Your instructions:
Begin at the first line and end at the line containing "from mathutils.geometry import". Extract exactly those lines.

Recorded information:
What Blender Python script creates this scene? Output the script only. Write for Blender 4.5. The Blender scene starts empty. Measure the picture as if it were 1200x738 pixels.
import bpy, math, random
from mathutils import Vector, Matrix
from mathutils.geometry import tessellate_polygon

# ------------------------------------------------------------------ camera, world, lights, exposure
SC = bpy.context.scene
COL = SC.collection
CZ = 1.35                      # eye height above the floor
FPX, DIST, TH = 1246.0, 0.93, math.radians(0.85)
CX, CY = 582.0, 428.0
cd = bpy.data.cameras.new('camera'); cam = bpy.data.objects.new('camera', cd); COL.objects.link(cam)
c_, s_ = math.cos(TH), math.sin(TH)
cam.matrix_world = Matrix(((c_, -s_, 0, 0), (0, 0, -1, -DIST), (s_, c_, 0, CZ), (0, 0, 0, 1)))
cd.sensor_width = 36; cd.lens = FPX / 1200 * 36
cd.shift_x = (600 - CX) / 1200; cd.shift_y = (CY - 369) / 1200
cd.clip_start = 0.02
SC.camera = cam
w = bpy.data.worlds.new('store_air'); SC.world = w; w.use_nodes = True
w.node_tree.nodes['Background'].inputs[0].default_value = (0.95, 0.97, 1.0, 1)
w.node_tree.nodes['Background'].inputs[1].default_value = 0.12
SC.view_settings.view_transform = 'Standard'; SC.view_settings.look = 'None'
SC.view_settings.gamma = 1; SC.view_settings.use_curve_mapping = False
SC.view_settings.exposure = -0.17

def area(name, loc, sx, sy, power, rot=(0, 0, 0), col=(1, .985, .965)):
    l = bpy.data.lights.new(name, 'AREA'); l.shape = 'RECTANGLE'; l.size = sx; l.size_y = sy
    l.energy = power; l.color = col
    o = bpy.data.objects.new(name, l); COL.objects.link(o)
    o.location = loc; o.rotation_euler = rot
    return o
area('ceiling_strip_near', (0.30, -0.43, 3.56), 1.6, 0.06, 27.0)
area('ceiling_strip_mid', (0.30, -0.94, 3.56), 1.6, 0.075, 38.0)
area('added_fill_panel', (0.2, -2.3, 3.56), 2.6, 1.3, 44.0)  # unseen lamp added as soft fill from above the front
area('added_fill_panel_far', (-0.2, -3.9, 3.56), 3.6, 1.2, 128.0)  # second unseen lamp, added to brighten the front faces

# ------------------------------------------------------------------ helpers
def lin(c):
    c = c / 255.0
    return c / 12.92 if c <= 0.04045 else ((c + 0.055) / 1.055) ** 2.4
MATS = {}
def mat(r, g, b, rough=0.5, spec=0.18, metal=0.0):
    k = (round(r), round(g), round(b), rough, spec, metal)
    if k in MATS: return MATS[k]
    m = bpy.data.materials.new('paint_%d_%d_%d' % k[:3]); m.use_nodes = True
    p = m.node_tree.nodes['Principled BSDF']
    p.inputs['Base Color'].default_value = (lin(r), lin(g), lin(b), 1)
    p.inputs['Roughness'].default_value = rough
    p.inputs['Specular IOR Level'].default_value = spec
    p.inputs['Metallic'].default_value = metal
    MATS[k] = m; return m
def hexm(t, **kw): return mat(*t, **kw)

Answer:
What Blender Python script creates this scene? Output the script only. Write for Blender 4.5. The Blender scene starts empty. Measure the picture as if it were 1200x738 pixels.
import bpy, math, random
from mathutils import Vector, Matrix
from mathutils.geometry import tessellate_polygon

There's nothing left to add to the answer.